L'artiste présente l'environnement dans lequel se déroulent les affrontements, en fonction de la thématique qu'il développe. Ici la forêt devient un arrière-plan impénétrable, comme une sorte de barrière enfermant les personnages dans un lieu sans identité, interminable, dont il est impossible de sortir, de s'extirper, rendu encore plus indistinct par des nappes de brumes. Dans les 3 derniers chapitres, Kojiro Sasaki fait face à Sadakore sur une élévation, au sol aride et caillouteux, sans plus d'arbres pour masquer horizon, mais avec un ciel sombre et dégagé. Au lieu d'apporter de l'air à la séquence, Takehiko Inoué dessine ce ciel vide comme une absence de vie, comme un présage annonciateur de mort. Il s'attache beaucoup à représenter la dureté de la pierre et ses arrêtes tranchantes, pour un environnement très inhospitalier.
Les personnages ne sont jamais coupés de leur environnement ou du milieu naturel. À plusieurs reprises, la prise de vue s'attarde sur les corbeaux, comme oiseau de malheur, comme charognards venant picorer les cadavres. Ils deviennent le symbole de l'irréversibilité de la mort, de la dégradation des corps, du recyclage de leur matière pour nourrir ces oiseaux. Le lecteur constate également que l'auteur représente plusieurs personnages en train de boire. Ce périple nocturne au travers de la forêt montre des individus n'ayant plus de quoi se nourrir et rationnant leur eau (transportée dans des gourdes de fortune, réalisées dans un morceau de bambou). Le lecteur rapproche cette représentation de la soif, de la vue de l'océan représenté en un dessin unique occupant une double page en milieu du chapitre 169.

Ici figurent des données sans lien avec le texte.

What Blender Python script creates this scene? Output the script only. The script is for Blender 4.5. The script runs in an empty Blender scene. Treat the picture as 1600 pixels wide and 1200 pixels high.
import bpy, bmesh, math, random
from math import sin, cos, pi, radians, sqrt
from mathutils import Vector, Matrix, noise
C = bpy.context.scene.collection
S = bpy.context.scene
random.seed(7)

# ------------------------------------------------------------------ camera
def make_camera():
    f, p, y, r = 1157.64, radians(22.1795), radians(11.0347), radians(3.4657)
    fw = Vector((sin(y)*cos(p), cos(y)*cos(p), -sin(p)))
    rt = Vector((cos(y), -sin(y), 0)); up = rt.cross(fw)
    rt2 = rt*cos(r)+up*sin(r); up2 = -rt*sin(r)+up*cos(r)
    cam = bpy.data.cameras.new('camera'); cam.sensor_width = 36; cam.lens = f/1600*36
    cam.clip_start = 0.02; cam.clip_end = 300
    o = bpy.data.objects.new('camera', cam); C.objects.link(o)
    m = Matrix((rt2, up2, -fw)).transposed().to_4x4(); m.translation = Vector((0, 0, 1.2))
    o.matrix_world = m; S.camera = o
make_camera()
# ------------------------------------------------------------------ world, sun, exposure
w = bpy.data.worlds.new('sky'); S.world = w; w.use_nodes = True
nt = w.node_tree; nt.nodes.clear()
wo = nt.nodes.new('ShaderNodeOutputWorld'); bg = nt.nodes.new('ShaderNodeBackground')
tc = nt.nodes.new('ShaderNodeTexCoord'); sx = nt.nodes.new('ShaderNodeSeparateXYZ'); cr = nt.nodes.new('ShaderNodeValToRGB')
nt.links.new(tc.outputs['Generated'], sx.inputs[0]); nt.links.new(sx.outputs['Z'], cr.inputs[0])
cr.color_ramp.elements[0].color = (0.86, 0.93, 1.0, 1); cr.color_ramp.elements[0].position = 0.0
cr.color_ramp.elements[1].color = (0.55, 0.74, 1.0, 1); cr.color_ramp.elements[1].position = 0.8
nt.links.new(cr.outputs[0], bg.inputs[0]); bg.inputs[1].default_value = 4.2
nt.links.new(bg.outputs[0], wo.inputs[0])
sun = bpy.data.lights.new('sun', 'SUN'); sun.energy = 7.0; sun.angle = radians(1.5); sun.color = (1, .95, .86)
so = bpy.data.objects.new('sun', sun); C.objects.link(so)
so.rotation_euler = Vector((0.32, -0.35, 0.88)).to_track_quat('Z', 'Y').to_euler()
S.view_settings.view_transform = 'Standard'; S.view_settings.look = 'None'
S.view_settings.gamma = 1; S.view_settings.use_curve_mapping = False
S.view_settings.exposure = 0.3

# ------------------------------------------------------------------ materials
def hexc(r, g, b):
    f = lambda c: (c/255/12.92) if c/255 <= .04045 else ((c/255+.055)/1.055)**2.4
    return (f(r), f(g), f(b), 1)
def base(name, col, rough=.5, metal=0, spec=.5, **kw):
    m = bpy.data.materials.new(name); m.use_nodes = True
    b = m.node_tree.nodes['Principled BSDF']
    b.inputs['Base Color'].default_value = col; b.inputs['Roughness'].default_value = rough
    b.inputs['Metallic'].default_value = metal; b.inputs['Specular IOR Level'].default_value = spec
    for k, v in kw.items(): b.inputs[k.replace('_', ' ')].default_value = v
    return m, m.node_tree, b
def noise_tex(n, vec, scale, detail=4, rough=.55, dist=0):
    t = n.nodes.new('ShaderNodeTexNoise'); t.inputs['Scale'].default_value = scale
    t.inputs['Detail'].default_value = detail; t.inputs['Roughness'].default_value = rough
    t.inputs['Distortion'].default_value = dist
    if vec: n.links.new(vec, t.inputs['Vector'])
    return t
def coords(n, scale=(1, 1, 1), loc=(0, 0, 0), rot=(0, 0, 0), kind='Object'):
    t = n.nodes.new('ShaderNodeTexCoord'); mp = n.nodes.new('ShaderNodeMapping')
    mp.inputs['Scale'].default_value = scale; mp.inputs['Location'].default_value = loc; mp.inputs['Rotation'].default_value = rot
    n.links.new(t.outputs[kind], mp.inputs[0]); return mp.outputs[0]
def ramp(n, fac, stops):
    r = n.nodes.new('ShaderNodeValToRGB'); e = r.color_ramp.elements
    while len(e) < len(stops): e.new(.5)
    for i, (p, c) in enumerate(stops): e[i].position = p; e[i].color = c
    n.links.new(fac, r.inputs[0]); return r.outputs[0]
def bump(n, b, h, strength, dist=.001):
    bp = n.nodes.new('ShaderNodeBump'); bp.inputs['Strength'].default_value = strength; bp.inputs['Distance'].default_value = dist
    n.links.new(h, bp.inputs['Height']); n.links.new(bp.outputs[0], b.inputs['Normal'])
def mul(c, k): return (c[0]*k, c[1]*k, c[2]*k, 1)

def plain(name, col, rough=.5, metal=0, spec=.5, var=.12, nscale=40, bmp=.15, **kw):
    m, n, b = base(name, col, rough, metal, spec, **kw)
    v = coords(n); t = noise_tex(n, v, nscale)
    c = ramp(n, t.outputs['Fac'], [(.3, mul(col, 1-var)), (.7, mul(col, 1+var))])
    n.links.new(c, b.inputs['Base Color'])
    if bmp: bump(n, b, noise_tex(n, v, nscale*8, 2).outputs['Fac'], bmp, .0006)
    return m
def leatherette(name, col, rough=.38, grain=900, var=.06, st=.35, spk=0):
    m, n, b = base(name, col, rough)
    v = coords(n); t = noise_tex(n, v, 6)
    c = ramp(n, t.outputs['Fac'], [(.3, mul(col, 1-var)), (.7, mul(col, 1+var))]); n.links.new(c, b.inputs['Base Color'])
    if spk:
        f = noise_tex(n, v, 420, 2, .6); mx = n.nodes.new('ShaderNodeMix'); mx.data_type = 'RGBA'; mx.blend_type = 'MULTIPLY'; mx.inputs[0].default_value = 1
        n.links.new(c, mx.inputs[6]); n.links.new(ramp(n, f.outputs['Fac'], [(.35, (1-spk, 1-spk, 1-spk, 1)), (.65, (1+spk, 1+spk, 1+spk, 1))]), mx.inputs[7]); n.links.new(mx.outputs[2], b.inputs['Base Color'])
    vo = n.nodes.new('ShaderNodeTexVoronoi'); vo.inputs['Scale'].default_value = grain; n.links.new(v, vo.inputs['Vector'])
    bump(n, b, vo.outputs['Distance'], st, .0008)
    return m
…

D'un côté, tous les combattants sont rationnés en eau, de l'autre Kojiro Sasaki (pourtant logé à la même enseigne) se souvient de l'océan. Le lecteur se rappelle que dans un tome précédent, un personnage comparait le mouvement des vagues à la force vitale de Kojiro Sasaki. Cette analogie avec l'eau devient une indication des ressources physiques inépuisables de cet homme, par opposition à la faible quantité d'eau ingurgitée par les autres. Dans la dernière séquence, Kojiro Sasaki fait face à Sadakore qui se met à parler tout seul à haute voix, avant de l'attaquer avec une chaîne lestée (Manriki Susari). L'auteur utilise la licence narrative qui lui permet de faire s'exprimer à haute voix un personnage pour qu'il livre ses pensées et ses émotions. Cet artifice théâtral ne demande pas trop d'augmentation de la suspension consentie d'incrédulité, dans la mesure où Sadakore compense pour le mutisme de son adversaire. Il renforce l'impression littéraire, tout en conservant un niveau de plausibilité acceptable.
L'apprentissage de Kojira Sasaki se poursuit dans des conditions de plus en plus drastiques et mortifères. Takehiko Inoué poursuit son exploration de la recherche de l'excellence, jusque dans sa dimension futile, dépouillant son récit du superflu (un environnement de plus en plus dénudé), sans pour autant sacrifier l'importance de la relation entre l'homme et son milieu.